Llega enero del 59 y no se sube al carro de los que se van. Con su proverbial sentido del humor, se defiende ante quienes le reclaman una postura enérgica, lo cual se traduce en ir a refugiarse 90 millas al norte: “¡Qué va! Al igual que Hernán Cortés quemó sus naves, yo he prendido fuego a mis maletas. Además, de Cuba no me marcho. Aquí no hay que espantar a la mula, queridos míos, sino al caballo”.

Por fin, me cuenta sobre las visitas al expresidente en el ocaso de su existencia, y detiene su remembranza en aquellos primeros días de 1969 en “la chocita”. Con su endémica parsimonia lo veo extenderme un sobre amarillo sellado con un lacito de tela, que enseguida asumo como guiño cómplice a quien fuera su primitivo portador.

Treinta y cinco años más tarde, Juan Emilio Friguls me entrega esos papeles como aquel que se desprende de algo valioso, pero totalmente ajeno. “Quédatelos. Más que un regalo de cumpleaños te pido que lo asumas como un recuerdo de mi amistad fraterna. Ahora te toca a ti conservarlos. A ver si logras descifrar el halo misterioso que envuelve a ese palacio de la Quinta avenida y, quién sabe, hasta encuentres los tesoros que esconde”.

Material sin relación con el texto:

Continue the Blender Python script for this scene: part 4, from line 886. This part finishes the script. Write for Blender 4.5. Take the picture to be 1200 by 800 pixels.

A tres lustros de ese día, he llegado a la conclusión de que quizás mi mejor etapa como aventurero buscador de túneles perdidos, pasadizos de película y puertas secretas haya acabado. O puede que, inconscientemente, quiera preservar intactos esos recuerdos tan gratos de mi cada vez más lejana infancia. Inclusive ahora, cuando me despido de la casona de Quinta y 14 después de veinte años sin recorrerla, aunque la encuentro más o menos igual que como la había dejado, me asalta la convicción de que ya su presente no me pertenece. Acaso ella sea la misma y el que cambió he sido yo.

“Lo importante, compadre -le digo a René, quien junto a Lidia, la directora, me acompaña en este viaje a la semilla-, es que los planos del palacio, que tanto añoras, están a salvo. Conmigo están, y lo estarán hasta tanto aparezca alguien que no sea demasiado apasionado y sentimental. Alguien al que, desde luego, le importe escribir la biografía que seguimos debiéndole al titular de esta chocita”.